Question: As shown in the figure, a configuration of two equal point charges ($q_0 = +2\mu C$) is placed on an...

Question

As shown in the figure, a configuration of two equal point charges ( $q_0 = +2\mu C$ ) is placed on an inclined plane. Mass of each point charge is $20g$ . Assume that there is no friction between charge and plane. For the system of two point charges to be in equilibrium (at rest) the height $h = x \times 10^{-3}m$ The value of $x$ is ____ mm. (Take $\frac{1}{4\pi\epsilon_0} = 9 \times 10^{9} Nm^{2}C^{-2}, g = 10ms^{-1}$ )

Answer 1

Solution

To solve this problem, we need to analyze the forces acting on the upper point charge ( $q_0$ ) to ensure the system is in equilibrium. Since there is no friction, only gravitational force and electrostatic force are relevant along the inclined plane.

Identify the forces:
- Gravitational force (mg): Acts vertically downwards.
- Electrostatic force ( $F_e$ ): Both charges are positive, so they repel each other. The electrostatic force on the upper charge acts upwards along the inclined plane, away from the lower charge.
Resolve gravitational force: The component of gravitational force acting down the inclined plane is $mg \sin \theta$ .
Equilibrium condition: For the system to be in equilibrium (at rest), the electrostatic repulsive force must balance the component of gravitational force acting down the incline. $F_e = mg \sin \theta$
Express electrostatic force: The electrostatic force between two point charges is given by Coulomb's Law: $F_e = k \frac{q_0^2}{r^2}$ where $k = \frac{1}{4\pi\epsilon_0} = 9 \times 10^9 \text{ Nm}^2\text{C}^{-2}$ , $q_0$ is the charge, and $r$ is the distance between the two charges.
Relate distance 'r' to height 'h': From the figure, 'h' is the vertical height, and 'r' is the distance along the inclined plane between the two charges.

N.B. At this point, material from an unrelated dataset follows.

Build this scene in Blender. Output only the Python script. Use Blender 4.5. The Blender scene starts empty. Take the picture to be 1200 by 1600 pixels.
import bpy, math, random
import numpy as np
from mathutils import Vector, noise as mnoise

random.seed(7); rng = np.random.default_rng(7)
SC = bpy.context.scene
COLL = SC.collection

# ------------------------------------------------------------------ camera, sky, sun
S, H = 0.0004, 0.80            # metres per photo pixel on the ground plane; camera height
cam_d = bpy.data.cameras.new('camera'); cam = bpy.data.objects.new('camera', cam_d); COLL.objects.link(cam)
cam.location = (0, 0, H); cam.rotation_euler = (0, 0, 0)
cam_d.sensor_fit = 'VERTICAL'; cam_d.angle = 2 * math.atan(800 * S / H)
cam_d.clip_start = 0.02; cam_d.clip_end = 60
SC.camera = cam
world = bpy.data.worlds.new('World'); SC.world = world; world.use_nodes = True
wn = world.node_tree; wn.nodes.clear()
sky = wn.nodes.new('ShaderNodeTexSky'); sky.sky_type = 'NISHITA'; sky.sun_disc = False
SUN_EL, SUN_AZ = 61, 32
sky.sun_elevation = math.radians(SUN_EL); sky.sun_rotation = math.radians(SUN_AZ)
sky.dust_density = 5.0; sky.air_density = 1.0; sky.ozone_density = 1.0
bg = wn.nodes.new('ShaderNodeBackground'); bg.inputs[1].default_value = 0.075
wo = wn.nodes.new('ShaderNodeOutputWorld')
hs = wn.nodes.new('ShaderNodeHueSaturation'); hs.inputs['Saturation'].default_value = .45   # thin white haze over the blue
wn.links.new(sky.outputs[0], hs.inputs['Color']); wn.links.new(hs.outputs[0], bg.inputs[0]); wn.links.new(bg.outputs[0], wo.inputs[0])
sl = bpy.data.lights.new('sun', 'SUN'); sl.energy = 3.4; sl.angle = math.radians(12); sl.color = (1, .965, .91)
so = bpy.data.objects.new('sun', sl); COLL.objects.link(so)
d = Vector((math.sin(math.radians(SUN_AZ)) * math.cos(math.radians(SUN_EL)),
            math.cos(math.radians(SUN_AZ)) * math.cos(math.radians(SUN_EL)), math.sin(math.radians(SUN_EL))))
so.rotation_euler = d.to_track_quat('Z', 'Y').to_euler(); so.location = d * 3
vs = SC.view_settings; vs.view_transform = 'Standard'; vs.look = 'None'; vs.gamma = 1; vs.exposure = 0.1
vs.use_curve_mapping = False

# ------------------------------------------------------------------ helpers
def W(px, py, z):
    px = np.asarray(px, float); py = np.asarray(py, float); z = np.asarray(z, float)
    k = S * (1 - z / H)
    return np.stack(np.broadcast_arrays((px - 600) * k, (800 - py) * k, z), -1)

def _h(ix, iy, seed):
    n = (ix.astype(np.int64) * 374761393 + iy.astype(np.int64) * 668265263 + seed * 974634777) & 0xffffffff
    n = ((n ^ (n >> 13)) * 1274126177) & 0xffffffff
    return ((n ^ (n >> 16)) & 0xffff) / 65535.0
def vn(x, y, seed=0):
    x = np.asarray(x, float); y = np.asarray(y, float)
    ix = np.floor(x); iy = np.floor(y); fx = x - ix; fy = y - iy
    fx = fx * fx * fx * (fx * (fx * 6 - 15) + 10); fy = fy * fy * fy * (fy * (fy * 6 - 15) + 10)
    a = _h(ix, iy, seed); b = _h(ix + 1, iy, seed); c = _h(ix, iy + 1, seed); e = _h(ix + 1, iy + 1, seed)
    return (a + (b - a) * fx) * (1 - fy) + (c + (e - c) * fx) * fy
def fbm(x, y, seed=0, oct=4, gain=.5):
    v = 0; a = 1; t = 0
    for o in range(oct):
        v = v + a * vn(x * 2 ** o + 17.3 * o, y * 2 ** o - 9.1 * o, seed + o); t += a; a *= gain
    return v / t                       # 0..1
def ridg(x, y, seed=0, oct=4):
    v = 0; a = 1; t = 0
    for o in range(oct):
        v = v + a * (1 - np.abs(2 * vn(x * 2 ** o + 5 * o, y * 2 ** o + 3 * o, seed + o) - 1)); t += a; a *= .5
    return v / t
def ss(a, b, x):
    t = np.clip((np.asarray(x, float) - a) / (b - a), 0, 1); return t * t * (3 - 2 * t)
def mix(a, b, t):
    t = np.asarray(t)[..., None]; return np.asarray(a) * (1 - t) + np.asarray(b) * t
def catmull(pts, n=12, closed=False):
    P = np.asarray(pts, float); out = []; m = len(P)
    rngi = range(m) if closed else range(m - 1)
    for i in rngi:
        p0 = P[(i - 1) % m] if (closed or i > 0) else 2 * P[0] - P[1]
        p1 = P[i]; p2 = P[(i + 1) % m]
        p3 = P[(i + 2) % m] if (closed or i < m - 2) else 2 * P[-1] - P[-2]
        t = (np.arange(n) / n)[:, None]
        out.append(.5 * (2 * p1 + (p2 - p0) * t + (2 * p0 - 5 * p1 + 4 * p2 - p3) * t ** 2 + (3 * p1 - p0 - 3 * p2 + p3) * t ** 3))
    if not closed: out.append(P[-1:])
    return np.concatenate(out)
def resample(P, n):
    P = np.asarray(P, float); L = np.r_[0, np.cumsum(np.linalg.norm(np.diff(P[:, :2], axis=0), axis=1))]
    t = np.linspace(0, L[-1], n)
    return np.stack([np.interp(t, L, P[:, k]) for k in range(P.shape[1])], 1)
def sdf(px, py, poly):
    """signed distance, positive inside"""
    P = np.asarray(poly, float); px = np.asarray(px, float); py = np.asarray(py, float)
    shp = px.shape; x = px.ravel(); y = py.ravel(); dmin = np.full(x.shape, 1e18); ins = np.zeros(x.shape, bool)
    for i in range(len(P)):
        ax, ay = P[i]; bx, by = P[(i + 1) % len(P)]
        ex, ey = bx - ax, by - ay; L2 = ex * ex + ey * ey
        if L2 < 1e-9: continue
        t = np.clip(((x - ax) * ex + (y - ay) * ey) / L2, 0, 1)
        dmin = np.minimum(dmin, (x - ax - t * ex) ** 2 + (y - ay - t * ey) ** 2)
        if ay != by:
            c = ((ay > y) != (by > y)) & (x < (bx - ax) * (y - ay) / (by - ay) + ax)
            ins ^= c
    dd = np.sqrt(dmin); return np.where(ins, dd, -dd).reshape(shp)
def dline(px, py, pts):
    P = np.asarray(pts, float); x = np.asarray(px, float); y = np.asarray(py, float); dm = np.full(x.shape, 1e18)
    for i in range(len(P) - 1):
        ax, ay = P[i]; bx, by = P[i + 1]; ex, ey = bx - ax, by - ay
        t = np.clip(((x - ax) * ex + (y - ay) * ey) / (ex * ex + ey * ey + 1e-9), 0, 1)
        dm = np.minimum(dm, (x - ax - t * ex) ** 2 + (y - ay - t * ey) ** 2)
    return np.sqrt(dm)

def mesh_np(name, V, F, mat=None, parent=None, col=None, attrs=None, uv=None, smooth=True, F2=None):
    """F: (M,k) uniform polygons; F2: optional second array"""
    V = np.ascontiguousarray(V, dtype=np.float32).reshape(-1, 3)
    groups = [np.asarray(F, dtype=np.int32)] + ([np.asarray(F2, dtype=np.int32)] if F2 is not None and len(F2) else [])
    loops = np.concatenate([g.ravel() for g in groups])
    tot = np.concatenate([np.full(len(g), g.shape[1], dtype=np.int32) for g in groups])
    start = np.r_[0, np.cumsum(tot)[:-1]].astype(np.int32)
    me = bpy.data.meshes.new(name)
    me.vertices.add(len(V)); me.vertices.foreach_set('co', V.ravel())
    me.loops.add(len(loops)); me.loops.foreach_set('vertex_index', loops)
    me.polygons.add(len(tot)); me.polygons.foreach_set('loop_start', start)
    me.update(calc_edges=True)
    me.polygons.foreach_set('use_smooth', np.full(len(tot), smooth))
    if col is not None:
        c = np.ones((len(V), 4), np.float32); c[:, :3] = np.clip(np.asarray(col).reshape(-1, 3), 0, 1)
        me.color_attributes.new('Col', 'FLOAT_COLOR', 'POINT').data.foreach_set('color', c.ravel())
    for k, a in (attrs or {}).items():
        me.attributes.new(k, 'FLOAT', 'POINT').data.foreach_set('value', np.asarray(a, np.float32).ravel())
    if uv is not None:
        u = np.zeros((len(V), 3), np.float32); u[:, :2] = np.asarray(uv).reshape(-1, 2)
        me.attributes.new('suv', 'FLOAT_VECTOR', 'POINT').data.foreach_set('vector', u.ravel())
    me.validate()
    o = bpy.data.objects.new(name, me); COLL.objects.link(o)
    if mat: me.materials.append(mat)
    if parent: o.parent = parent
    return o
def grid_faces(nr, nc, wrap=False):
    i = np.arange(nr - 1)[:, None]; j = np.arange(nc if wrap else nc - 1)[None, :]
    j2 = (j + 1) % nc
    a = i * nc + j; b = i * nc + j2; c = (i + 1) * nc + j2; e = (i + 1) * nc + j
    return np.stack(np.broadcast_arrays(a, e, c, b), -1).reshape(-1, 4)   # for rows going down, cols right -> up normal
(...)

The angle of inclination is $\theta = 30^\circ$ . Using trigonometry, $\sin \theta = \frac{\text{opposite}}{\text{hypotenuse}} = \frac{h}{r}$ . Therefore, $r = \frac{h}{\sin \theta}$ .
Substitute and solve for 'h': Substitute the expressions for $F_e$ and $r$ into the equilibrium equation: $k \frac{q_0^2}{r^2} = mg \sin \theta$ $k \frac{q_0^2}{(h/\sin \theta)^2} = mg \sin \theta$ $k \frac{q_0^2 \sin^2 \theta}{h^2} = mg \sin \theta$ Assuming $\sin \theta \neq 0$ (which is true for $\theta = 30^\circ$ ), we can cancel one $\sin \theta$ term: $k \frac{q_0^2 \sin \theta}{h^2} = mg$ Now, solve for $h^2$ : $h^2 = \frac{k q_0^2 \sin \theta}{mg}$ $h = \sqrt{\frac{k q_0^2 \sin \theta}{mg}}$
Plug in the given values:
- $q_0 = +2\mu C = 2 \times 10^{-6} C$
- $m = 20g = 20 \times 10^{-3} kg = 0.02 kg$
- $k = 9 \times 10^9 \text{ Nm}^2\text{C}^{-2}$
- $g = 10 \text{ ms}^{-2}$
- $\theta = 30^\circ \implies \sin \theta = \sin 30^\circ = 0.5$
$h = \sqrt{\frac{(9 \times 10^9) \times (2 \times 10^{-6})^2 \times 0.5}{(0.02) \times 10}}$ $h = \sqrt{\frac{9 \times 10^9 \times (4 \times 10^{-12}) \times 0.5}{0.2}}$ $h = \sqrt{\frac{36 \times 10^{-3} \times 0.5}{0.2}}$ $h = \sqrt{\frac{18 \times 10^{-3}}{0.2}}$ $h = \sqrt{\frac{18 \times 10^{-3}}{2 \times 10^{-1}}}$ $h = \sqrt{9 \times 10^{-2}}$ $h = 3 \times 10^{-1} m$ $h = 0.3 m$
Determine the value of x: The problem states that $h = x \times 10^{-3} m$ . We found $h = 0.3 m$ . To match the format, convert $0.3 m$ to $10^{-3} m$ : $0.3 m = 0.3 \times 1000 \times 10^{-3} m = 300 \times 10^{-3} m$ . Comparing this with $h = x \times 10^{-3} m$ , we get $x = 300$ .

The question asks for the value of $x$ in mm. This phrasing is ambiguous because $x$ is defined as a dimensionless number in $h = x \times 10^{-3}m$ . However, it is common in such questions that the final numerical value is expected. If the question implicitly means "the value of $h$ in mm is $x$ ", then $h = 0.3 m = 300 mm$ , so $x=300$ . In either interpretation, the numerical value of $x$ is 300.